I was reading a long article in the Sunday NYTimes of January 22 about why the iPhone ended up being manufactured in China. The gist of the article is that China simply has developed a factory system we cannot match. If you are interested in this important topic, go to the article, but that is not what I want to comment on. About the middle of the article, I spotted this quote from ‘a current executive,’ “We don’t have an obligation to solve America’s problems. Our only obligation is making the best product possible.”
It is a bit unfair to take this exactly as it stands because it was obviously taken out of a longer conversation, but it surprised me all the same. The reporter was querying Apple about the role in supporting domestic employment. I would agree with the speaker about the obligation to solve America’s [unemployment] problems, but the next sentence is a stunner. No other obligation than making “the best product possible?”
What is the best possible? For some time Apple was a laggard in its environmental design practices. It took a considerable amount of negative publicity to convince Apple to consider environmental performance as well as technical features. What about concern for the working conditions in the technically wonderful Chinese factories? I am sure there are other concerns that you would add to the singular one mentioned as additional obligations for Apple .
No single firm of Apple’s magnitude (the largest market value of all US companies) can be responsible for the economic ills or well-being of the Nation. One firm is just a node in a highly interconnected system. When the system is out of kilter, no one node can bring it back to an acceptable operational level. This feature applies also to our tendency to blame our financial woes on a single party or even a handful of causal agents.
I don’t say the Apple spokesperson was making this case, but it is easy to move from his or her words to the implications I make above. If Adam Smith were right and the desired outcome of an economy was maximized by allowing the self-interest of all the actors to govern their action, this competitive strategy would benefit all of us. But Smith’s world is not the same as ours. The side effects of his model of the invisible hand are all too visible. The actions of one party are embedded and affect the whole system. “Too big to fail” is evidence of the systemic nature of today’s world.

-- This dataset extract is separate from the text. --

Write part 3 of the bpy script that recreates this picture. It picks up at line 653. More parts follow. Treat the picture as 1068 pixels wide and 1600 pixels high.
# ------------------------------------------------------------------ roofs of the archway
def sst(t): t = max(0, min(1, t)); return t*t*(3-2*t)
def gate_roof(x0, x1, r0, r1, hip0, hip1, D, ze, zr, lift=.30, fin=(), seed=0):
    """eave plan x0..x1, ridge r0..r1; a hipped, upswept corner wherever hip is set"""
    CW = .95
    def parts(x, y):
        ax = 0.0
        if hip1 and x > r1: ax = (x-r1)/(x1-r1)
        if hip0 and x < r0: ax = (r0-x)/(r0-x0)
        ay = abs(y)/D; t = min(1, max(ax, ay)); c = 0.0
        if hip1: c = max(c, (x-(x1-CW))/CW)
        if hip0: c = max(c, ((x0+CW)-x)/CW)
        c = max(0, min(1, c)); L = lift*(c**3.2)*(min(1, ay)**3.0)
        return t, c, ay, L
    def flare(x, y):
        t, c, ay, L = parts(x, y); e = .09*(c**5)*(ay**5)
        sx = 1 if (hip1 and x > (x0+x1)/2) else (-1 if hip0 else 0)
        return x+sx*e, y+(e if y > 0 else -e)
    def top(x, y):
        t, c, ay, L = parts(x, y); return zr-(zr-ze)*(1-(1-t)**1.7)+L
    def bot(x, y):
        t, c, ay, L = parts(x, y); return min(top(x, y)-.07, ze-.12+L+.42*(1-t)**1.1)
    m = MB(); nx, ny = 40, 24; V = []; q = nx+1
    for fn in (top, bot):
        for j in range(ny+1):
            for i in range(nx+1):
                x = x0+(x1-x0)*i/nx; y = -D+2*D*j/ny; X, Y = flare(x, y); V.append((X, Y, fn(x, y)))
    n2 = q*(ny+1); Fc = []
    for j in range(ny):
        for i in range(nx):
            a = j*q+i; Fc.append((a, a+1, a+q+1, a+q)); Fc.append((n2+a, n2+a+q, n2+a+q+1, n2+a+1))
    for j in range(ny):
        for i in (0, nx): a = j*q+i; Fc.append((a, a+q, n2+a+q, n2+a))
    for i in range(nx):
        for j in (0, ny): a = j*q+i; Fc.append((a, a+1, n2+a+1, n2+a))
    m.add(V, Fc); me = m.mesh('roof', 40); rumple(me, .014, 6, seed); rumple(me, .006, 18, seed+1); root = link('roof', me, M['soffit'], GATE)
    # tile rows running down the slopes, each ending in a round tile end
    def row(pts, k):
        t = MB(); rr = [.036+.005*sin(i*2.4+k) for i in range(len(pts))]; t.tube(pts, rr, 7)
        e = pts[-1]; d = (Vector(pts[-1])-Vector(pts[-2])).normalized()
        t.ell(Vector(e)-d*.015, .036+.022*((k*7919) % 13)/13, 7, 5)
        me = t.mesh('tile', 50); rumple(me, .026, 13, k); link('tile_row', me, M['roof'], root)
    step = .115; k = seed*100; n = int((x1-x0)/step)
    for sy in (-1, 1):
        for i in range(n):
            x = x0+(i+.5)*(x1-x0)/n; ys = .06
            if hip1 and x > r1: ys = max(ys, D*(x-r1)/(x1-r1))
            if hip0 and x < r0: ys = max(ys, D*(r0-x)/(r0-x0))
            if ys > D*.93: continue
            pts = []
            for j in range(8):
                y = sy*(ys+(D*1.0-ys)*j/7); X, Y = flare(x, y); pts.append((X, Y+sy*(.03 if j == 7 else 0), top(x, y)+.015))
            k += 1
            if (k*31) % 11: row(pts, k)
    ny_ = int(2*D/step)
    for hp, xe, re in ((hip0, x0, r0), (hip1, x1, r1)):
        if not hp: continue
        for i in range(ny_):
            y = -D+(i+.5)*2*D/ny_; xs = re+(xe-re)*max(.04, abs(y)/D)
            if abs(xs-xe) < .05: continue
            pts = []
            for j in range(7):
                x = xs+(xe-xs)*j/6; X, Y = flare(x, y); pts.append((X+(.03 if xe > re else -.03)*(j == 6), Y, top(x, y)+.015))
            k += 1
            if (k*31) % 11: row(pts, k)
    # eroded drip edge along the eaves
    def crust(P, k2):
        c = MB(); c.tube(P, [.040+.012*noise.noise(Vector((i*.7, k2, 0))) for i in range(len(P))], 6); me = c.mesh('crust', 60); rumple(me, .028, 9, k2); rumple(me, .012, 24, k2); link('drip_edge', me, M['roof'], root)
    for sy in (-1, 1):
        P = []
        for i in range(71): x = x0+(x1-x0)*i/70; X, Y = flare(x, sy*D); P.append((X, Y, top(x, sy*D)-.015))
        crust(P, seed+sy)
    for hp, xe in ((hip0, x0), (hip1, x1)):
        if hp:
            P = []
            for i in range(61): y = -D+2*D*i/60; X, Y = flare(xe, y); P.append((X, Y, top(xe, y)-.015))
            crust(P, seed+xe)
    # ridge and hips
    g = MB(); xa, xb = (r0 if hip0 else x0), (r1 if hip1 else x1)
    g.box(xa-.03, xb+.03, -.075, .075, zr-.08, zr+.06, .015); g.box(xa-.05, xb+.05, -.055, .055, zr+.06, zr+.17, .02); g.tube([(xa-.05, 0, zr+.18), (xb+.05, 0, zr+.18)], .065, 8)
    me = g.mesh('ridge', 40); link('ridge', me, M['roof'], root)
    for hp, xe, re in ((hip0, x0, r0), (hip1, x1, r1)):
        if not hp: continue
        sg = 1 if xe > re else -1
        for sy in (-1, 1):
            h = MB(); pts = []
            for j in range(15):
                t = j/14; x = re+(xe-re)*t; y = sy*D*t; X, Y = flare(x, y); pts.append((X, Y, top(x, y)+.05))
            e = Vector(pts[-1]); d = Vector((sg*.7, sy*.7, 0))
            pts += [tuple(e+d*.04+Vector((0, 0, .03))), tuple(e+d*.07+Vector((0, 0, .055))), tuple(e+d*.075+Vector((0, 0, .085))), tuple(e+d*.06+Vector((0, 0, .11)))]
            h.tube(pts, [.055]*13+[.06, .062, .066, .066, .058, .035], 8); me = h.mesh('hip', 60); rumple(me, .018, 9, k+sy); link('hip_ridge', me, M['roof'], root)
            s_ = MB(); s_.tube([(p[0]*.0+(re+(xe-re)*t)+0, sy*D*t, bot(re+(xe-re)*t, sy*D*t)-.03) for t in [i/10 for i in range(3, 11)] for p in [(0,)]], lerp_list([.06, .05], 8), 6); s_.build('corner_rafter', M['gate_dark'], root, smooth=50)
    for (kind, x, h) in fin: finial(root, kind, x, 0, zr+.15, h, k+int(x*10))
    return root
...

I haven’t an easy answer to use to start into a conversation with Apple or any other company that makes a similar statement. One of Henry Ford’s great innovations was not the Model T; it was the realization that workers had to be paid enough so that they could afford his cars. I suspect that few if any of the Chinese workers making iPhones or anything else can afford to buy the goods they produce by their labor. The main difference today from the times of Ford is that the supply chain has become a world-wide network. If Ford’s notion still applies, can Apple or any other firm focus solely on the technical content of the product? Ford’s idea may have been motivated by the vision of more cars sold and more money in the corporate till, but, at least, it recognized the need to pay “living wages” based on the place of the goods in the society. Having the best possible product may and should be value #1, but never the only one.